Even the Pharisees knew that God alone forgives sin (Luke 5:21). When we attempt to make forgiveness reflexive, we deny our dependence on Christ. We unwittingly believe the lie that we can atone for the sins we committed. Worse yet, we seek to enthrone ourselves in God’s place. The gospel teaches that we receive forgiveness by believing in Christ’s finished work (Acts 10:43). Either we receive forgiveness from God or we stand condemned.
Either we receive forgiveness from God or we stand condemned.
‘Love Yourself’
Scripture teaches us in no uncertain terms that self-love is a sign of the times (2 Tim. 3:2). And yet, calls for self-love abound even within Christian spaces. God is love. To know him is to be enveloped by the Trinity’s deep and personal delight. When we pursue reflexive self-love, we rob ourselves of relationship with Love himself.
Like forgiveness, love is a gift from God that we receive. Romans 5:5 says that “God’s love has been poured into our hearts through the Holy Spirit who has been given to us.” The point isn’t that we’d love ourselves; the point is that we’d love one another (John 15:12). As the Father has loved the Son, as the Son has loved us, and as the Spirit has filled us with the capacity to yield the fruit of this love, so we’re to love one another (v. 9; Gal. 5:22).
‘Give Yourself Grace’
What about the common quip that we all need to give ourselves a little more grace? When we hold this seemingly innocuous idea up to the piercing light of Scripture, we find it an impossible proposition. Sinful human beings have access to grace through Christ alone (Rom. 5:2). We can no more give ourselves grace than we can give ourselves CPR. We’re dead on arrival unless God breathes new life into us by his Spirit. If we need more grace, we need more of God. When we receive more grace, we receive it from the indwelling life of his Spirit, not from the “broken cisterns” of our own hearts (Jer. 2:13).

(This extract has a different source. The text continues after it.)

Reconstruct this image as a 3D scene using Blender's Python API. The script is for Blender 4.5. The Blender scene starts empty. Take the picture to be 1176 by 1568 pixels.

The “reflexive gospel” is the mistaken belief that we can unilaterally confer any of God’s benefits and blessings on ourselves. The reflexive gospel isn’t the gospel at all. It’s just another lie born out of human hearts curved inward—Augustine and Luther’s notion of homo incurvatus in se—a modern-day rendition of an age-old problem.
We can no more give ourselves grace than we can give ourselves CPR.
These refrains are the siren song of a serpent who “masquerades as an angel of light” (2 Cor. 11:14, NIV). Listen again, and see if you hear the hiss of his deception: “Forgive yourself. Love yourself. Give yourself grace. You do it. Did God really say you need him for that?”
Reflective, Not Reflexive
The true gospel teaches us that God became human to do what no human being could do for herself. The true gospel teaches us that “his divine power has granted to us all things that pertain to life and godliness,” and we receive this sacred endowment “through the knowledge of him” alone (2 Pet. 1:3, emphasis added).
True Christianity is meant to be reflective, not reflexive.
With “unveiled face[s]”—uncovered faces, you might say—we stare into the depths of God’s glory, and he transforms us into his image “from one degree of glory to another” (2 Cor. 3:18). Only when we bare our sin before him, when we ditch the mirrors and the selfie sticks and we stare instead into the face of Glory himself, will his reflection begin to change us from the inside out.
Over time, as he transforms us, we begin to bear the fruit of his Spirit (Gal. 5:22–23). We begin to reflect his glory to the world around us. As reflections of him, mindful of the benefits we’ve received, we forgive one another, we love one another, and we point one another to the grace that “we have all received” in Christ (John 1:16). And, lest we forget, “it is no longer [we] who live, but Christ who lives in [us]” (Gal. 2:20).